Шатийонан-Базуа. В замке, в комнате для прислуги… Какой-то крестьянин сказал мне: «На вид вы очень старый». И удивился, что у меня нет нашивок за первый срок службы. Сегодня утром меня привлек огонь, ярко пылавший на ферме. Хозяйка с великолепными глазами и пышным бюстом дала мне чашку кофе и супу в оловянной миске, из каких едят батраки. Впрочем, это понятно, сейчас мне и положено быть с ними. Все они со мной вступают в беседу. Им запрещено разговаривать только с офицерами. Так как из моего окошка видны чудесные деревья, я нахожу всех очень милыми. И без конца благодарю.
— Вас позовут, сержант, когда вы понадобитесь.

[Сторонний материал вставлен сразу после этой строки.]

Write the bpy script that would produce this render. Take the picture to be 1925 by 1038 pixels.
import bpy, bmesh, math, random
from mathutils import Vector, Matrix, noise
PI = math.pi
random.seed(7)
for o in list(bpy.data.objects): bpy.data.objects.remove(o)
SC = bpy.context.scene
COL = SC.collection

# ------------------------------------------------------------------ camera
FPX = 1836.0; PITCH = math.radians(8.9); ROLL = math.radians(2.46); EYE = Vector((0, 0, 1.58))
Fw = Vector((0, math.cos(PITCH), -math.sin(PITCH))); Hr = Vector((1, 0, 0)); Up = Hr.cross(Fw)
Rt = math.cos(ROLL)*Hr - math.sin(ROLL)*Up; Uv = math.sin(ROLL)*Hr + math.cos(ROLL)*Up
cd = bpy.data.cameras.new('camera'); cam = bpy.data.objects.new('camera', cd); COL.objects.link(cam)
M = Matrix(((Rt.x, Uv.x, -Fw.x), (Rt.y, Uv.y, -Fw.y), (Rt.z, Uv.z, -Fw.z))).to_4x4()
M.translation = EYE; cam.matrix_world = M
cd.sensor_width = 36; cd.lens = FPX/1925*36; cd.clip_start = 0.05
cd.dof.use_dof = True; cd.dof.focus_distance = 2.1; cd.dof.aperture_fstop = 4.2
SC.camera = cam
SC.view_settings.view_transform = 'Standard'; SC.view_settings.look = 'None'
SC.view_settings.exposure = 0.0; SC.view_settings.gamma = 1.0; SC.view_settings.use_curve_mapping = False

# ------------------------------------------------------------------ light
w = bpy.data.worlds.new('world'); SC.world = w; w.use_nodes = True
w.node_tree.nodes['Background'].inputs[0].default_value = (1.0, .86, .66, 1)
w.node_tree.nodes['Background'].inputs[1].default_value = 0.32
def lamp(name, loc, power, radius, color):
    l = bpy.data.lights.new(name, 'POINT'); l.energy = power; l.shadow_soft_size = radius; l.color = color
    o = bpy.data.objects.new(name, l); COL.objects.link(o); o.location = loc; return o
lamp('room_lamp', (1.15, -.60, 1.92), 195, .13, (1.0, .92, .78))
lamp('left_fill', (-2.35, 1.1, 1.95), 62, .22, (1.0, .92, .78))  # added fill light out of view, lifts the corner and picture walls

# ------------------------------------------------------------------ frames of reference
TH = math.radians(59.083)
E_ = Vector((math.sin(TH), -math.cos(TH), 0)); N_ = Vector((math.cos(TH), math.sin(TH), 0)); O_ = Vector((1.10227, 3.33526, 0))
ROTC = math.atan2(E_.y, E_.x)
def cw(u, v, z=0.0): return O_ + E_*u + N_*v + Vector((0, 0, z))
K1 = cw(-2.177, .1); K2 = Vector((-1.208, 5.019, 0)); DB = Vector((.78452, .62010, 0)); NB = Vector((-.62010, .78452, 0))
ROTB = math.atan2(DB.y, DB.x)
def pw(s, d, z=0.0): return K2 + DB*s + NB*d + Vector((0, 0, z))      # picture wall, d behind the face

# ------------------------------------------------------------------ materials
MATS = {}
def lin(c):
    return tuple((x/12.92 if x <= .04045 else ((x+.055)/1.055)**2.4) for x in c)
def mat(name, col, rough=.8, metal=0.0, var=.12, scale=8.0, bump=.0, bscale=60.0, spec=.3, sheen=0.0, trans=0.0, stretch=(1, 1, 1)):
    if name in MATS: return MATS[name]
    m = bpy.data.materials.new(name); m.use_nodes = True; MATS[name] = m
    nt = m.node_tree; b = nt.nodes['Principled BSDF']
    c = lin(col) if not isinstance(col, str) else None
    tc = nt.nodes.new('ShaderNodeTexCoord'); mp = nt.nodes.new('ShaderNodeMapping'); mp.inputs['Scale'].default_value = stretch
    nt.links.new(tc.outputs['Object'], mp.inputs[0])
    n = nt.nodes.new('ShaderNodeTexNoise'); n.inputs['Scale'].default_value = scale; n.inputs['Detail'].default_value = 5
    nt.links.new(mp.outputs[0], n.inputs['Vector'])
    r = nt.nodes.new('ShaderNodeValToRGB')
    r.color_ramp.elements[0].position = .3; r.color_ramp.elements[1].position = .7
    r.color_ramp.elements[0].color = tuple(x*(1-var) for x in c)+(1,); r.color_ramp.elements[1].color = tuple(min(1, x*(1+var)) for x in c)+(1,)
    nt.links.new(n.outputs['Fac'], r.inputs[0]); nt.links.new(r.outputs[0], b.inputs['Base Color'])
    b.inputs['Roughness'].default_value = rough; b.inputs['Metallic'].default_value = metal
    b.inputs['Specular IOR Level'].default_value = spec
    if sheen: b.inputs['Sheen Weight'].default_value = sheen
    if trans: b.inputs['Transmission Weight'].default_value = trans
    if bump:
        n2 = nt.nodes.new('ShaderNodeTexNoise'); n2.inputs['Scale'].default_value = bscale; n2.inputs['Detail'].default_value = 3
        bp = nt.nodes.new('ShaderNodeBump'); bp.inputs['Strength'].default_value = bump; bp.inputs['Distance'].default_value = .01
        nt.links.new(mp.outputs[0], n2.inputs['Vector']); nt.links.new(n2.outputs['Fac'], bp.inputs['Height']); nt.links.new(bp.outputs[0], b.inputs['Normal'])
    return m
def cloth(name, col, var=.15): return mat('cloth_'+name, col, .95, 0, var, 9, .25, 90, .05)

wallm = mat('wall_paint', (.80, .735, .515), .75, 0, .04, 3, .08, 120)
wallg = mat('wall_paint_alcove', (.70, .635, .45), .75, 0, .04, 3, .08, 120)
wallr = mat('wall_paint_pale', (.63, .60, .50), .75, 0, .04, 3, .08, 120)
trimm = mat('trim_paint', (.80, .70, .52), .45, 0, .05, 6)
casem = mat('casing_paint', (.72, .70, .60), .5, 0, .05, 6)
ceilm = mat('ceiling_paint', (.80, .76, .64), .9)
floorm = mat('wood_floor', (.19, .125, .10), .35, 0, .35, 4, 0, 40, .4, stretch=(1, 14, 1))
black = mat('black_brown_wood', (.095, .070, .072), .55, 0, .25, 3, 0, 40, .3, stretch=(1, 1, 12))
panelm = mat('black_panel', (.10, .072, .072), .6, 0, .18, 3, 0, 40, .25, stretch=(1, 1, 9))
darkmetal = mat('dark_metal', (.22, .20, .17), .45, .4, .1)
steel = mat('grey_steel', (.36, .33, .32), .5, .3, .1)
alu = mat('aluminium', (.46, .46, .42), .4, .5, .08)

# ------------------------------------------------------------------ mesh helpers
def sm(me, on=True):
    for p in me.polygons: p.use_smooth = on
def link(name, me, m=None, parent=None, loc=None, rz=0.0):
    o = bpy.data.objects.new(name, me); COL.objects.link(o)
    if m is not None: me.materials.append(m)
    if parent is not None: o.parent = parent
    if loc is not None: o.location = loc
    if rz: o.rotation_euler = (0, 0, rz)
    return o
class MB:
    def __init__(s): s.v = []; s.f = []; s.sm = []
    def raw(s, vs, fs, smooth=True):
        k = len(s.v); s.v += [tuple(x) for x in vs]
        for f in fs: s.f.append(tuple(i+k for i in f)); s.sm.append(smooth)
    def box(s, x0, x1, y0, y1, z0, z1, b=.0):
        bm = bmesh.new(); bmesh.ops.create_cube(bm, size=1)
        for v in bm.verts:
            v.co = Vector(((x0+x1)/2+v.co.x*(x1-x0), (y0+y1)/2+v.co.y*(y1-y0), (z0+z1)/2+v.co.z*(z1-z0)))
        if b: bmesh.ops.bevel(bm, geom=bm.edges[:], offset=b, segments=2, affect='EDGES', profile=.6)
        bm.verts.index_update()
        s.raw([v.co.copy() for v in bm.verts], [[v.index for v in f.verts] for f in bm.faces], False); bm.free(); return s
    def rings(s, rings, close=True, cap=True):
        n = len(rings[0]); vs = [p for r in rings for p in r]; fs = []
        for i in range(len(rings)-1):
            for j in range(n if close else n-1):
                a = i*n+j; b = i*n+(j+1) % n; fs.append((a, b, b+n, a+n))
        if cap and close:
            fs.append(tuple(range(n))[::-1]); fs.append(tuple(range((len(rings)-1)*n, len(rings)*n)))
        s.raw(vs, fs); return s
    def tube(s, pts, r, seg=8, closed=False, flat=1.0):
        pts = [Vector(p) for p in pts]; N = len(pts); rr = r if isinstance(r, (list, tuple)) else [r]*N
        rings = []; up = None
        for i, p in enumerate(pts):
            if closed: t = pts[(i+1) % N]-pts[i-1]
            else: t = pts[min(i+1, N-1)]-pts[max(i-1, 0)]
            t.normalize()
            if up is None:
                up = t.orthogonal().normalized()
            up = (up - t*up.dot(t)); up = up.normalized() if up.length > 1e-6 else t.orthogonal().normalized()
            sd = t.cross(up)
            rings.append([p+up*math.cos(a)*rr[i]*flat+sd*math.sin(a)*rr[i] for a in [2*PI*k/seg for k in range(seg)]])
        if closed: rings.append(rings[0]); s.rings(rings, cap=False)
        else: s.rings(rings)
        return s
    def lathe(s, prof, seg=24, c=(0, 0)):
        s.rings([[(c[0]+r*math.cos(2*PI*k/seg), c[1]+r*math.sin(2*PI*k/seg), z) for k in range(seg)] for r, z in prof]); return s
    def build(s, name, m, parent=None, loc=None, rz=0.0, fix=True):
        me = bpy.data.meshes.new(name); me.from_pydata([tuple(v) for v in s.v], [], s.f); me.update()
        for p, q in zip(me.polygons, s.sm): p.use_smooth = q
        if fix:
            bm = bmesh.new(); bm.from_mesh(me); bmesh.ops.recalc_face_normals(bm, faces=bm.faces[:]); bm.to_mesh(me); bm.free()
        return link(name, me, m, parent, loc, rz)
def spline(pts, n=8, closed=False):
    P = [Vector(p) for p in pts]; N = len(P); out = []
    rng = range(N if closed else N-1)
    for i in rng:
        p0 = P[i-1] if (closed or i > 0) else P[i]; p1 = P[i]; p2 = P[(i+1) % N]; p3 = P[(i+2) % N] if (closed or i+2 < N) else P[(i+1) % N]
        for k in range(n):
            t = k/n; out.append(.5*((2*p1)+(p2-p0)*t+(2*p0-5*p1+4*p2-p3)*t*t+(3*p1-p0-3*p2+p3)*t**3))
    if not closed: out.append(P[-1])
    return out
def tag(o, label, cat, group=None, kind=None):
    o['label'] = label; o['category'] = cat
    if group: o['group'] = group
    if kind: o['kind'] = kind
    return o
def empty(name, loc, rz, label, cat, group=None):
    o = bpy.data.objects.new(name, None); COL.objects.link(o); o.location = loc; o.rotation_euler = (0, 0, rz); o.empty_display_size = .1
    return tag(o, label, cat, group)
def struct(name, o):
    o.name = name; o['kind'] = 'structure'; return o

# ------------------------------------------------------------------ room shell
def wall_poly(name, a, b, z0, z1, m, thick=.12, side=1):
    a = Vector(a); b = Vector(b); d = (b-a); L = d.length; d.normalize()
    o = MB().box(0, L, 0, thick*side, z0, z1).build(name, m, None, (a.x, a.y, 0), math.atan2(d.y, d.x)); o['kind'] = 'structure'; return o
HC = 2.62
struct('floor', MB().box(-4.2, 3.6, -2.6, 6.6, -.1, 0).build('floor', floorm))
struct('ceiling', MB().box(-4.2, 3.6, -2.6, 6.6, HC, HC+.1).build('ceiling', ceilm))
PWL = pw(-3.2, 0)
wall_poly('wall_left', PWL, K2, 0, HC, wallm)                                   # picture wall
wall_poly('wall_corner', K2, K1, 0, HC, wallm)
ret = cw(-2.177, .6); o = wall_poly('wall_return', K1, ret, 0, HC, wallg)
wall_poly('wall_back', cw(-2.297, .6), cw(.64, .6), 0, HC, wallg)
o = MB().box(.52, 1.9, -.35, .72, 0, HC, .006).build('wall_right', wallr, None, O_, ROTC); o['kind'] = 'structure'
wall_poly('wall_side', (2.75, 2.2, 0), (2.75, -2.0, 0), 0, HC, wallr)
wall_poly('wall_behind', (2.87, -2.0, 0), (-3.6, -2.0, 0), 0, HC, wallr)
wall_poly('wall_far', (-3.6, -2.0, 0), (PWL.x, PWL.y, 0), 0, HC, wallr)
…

— Спасибо, господин лейтенант.
Сегодня утром я прошел вдоль нашей колонны. Я отдавал честь офицерам, и почти все они отвечали на мое приветствие с каким-то презрением. Наконец я заметил, что две пуговицы у меня не застегнуты.
Я люблю все, вплоть до пения сороки. О, эта потеря чувства самого себя. Достаточно солнца и деревьев, и я забываю жену и детей.
Они орут на солдат — солдаты ведь служат только родине, но они приторно любезны с денщиками, которые чистят им платье.
Я боюсь этого слуги: он наверняка предложит мне стаканчик вина.